County delays freeze on rural developments
By Kevin Huelsmann, Jackson Hole, Wyoming
Date: February 8, 2013
Teton County commissioners on Tuesday delayed voting on a moratorium on higher-density, rural developments.
Board members voted 4-1 to push their deliberations to Feb. 19.
Commissioner Barbara Allen, a former town planning commissioner, cast the lone opposing vote.
“I just don’t see how putting this on hold benefits us,” she said.
County officials haven’t shown that the planned residential development tool is broken, Allen said.
Other board members said the moratorium would give them time to sort through new regulations and start to put a new comprehensive land-use plan in place.
The planned residential development tool allows rural landowners to build denser projects if they set aside a certain amount of open space.
There are three levels of the tool, which allow property owners to increase density on their land by multipliers of three, six or nine.
Each threshold has its own prescribed amount of required open space. While the lower level has been used frequently as a conservation tool, the higher multipliers have only been used a handful of times.
The nine-month moratorium, as it’s currently written, would only apply to higher density plans.
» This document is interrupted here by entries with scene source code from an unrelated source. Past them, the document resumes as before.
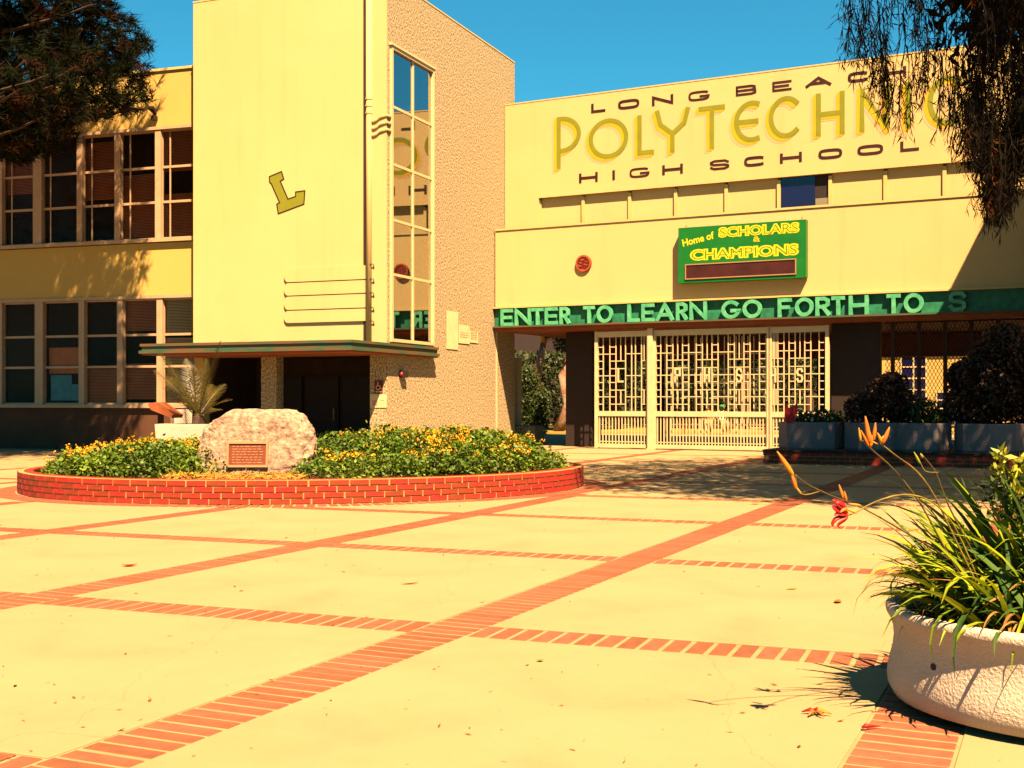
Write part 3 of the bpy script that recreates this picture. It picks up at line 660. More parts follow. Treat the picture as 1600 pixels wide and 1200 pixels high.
# round plaque
u, z = FA.onv(912.5, 412, -.63)
pq = FA.root('round_plaque', 'round red terracotta plaque with wave relief on cream wall', 'plaque', u, -.63, z)
m = MB(); m.lathe([(0, .05), (.20, .05), (.205, .075), (.255, .075), (.27, .05), (.27, 0)], 28); o = m.build('disc', mat('terracotta', (.50, .10, .02), (.36, .05, .012), scale=9, rough=.7), pq); o.rotation_euler = (math.pi / 2, 0, 0)
m = MB()
for k, zz in enumerate((.10, .02, -.07, -.13)):
    hw_ = math.sqrt(max(.01, .195 ** 2 - zz * zz)); pts = [(-hw_ + 2 * hw_ * i / 10, zz + .025 * math.sin(i * 1.1 + k) + .05 * (i / 10 - .5)) for i in range(11)]
    ribbon(m, pts, .03, False, -.064, -.05)
m.build('wave_relief', MAROON, pq)

# green marquee sign
ul, _ = FA.onv(1060, 400, -.90); ur, _ = FA.onv(1259, 400, -.90)
zt_ = (FA.onv(1061, 357, -.90)[1] + FA.onv(1259, 342, -.90)[1]) / 2; zb_ = (FA.onv(1070, 444, -.90)[1] + FA.onv(1255, 432, -.90)[1]) / 2
ms = FA.root('marquee_sign', 'green box sign with yellow lettering above the gate', 'sign', (ul + ur) / 2, -.64, (zt_ + zb_) / 2)
hw, hh = (ur - ul) / 2, (zt_ - zb_) / 2
MB().box(-hw, hw, -.27, -.02, -hh, hh).build('cabinet', SIGNG, ms)
MB().box(hw - .02, hw + .006, -.276, -.2, -hh, hh).build('edge_strip', SIGNG, ms)
zd1, zd0 = -hh + hh * 2 * .335, -hh + hh * 2 * .06
f = MB(); a, b = -hw * .885, hw * .86
f.box(a, b, -.30, -.271, zd1 - .03, zd1); f.box(a, b, -.30, -.271, zd0, zd0 + .03); f.box(a, a + .03, -.30, -.271, zd0 + .03, zd1 - .03); f.box(b - .03, b, -.30, -.271, zd0 + .03, zd1 - .03)
f.build('panel_frame', BRONZF, ms); MB().box(a + .03, b - .03, -.282, -.271, zd0 + .03, zd1 - .03).build('display_panel', mat('dark_display', (.045, .008, .006), (.09, .02, .012), scale=1.2, rough=.4), ms)
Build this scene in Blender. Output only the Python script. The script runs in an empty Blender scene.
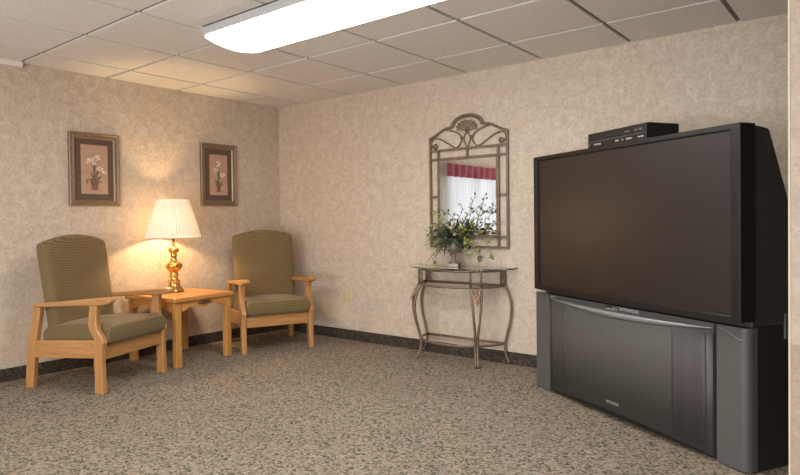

It would freeze proposals that would result in at least 10 new lots, as well as all subdivision-planned residential developments.
Commissioners delayed the moratorium vote to give residents a chance to review it and submit comments. The proposal can be found at Tetonwyo.org on the agenda for commissioners’ Feb. 5 meeting.
When commissioners review the proposed moratorium they could put it in place immediately, which would block all applications submitted to their planning department after Jan. 31. However, commissioners could make “reasonable exceptions” for individual projects.
“I don’t know how you’re going to look at defining reasonable exceptions without making all exceptions,” said Scott Pierson of Pierson Land Works.
The county’s new comprehensive plan, approved by commissioners and town councilors in May, primarily seeks to push new development to already-developed areas while preventing more growth in rural parts of the county.